A landmark European Union (EU) court ruling this week has sent a frisson of fear through the South African insurance community.

The court found that UK insurers may not offer cheaper car ­insurance to women – even though extensive research shows that they are safer drivers.

The court also ruled that insurers could not use gender when determining retirement annuity prices. This means that men, who tend to have shorter life spans and pay lower rates, will pay more in future.

Some industry experts think that this could be the beginning of an actuarial horror story.

In South Africa, most insurers offer women lower rates. According to one large insurer, the average discount for car insurance is ­currently in the region of 10%.

This is based on empirical data that show a marked difference in accident rates.

Robyn Farrell, MD of 1st for Women Insurance Brokers, said: “We have statistical evidence that proves that women are involved in fewer accidents than men and that the average repair cost involved for a vehicle that was driven by a woman is less than one driven by a man.”

Christelle Fourie, MD of MUA Insurance Acceptances, a specialist underwriter owned by Hannover Re, says that below the age of 35, men are much more likely to be involved in accidents and their ­accidents are of a larger scale.

By 35, the risk starts to level out.

According to a representative of a large life insurer, when it comes to pension savings, there is also a big difference between the annuity products for males and females.

On average, though, women here only live a year longer than men.

In most Western countries, women live three years more than men, and in Japan eight years longer.

Fourie thinks the local market may be affected by the European ruling.

“While the ruling of the EU is not binding on South Africa’s ­insurance industry, it is becoming increasingly apparent that foreign judgments carry persuasive authority and can influence the decisions of our courts and legislators.”
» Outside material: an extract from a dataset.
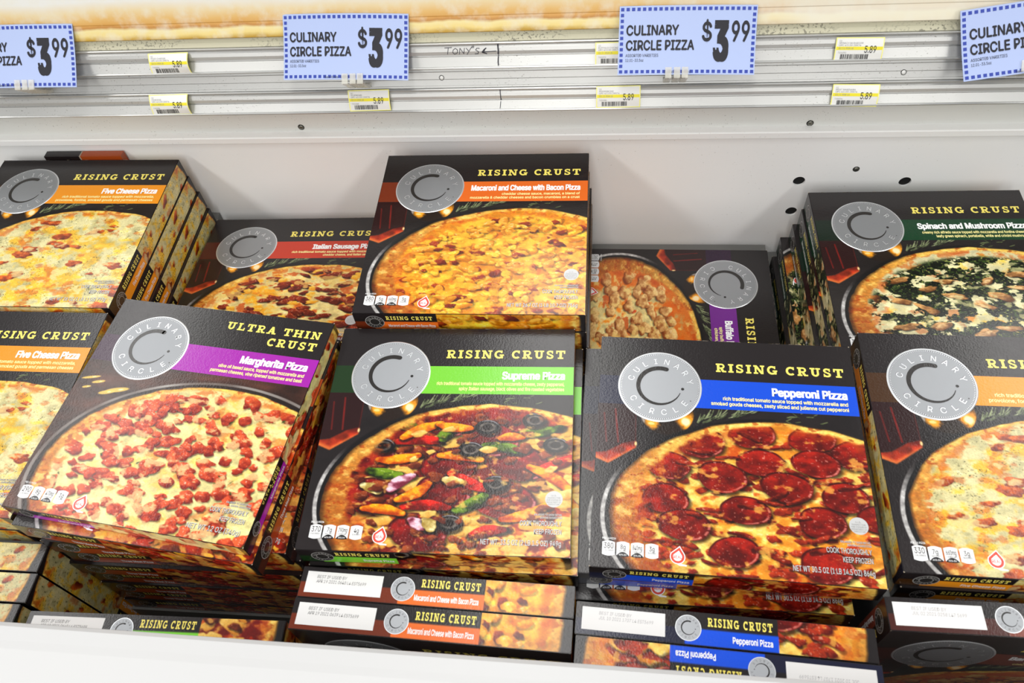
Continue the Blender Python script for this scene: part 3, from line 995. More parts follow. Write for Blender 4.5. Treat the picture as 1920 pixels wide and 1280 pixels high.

Should a party decide to go to court to even out rates, it will take a number of years before a definitive ruling is made, she reckons.

But gender could only be the start. Fourie says in France there is momentum to remove “age discrimination” in insurance policies.

Danny Joffe, legal director of Hollard Select Brokers, does not believe that South Africa should follow the EU, and says that all ­indications are that government and legislators understand that risk differentiating is based on ­extensive empirical data.

The Constitution, which expressly prohibits all forms of discrimination, could provide food for thought in future lawsuits.

But Suzette Strydom, legal manager at the South African Insurance Association, says the Constitution refers to the term unfair ­discrimination as opposed to some countries that only define the term discrimination.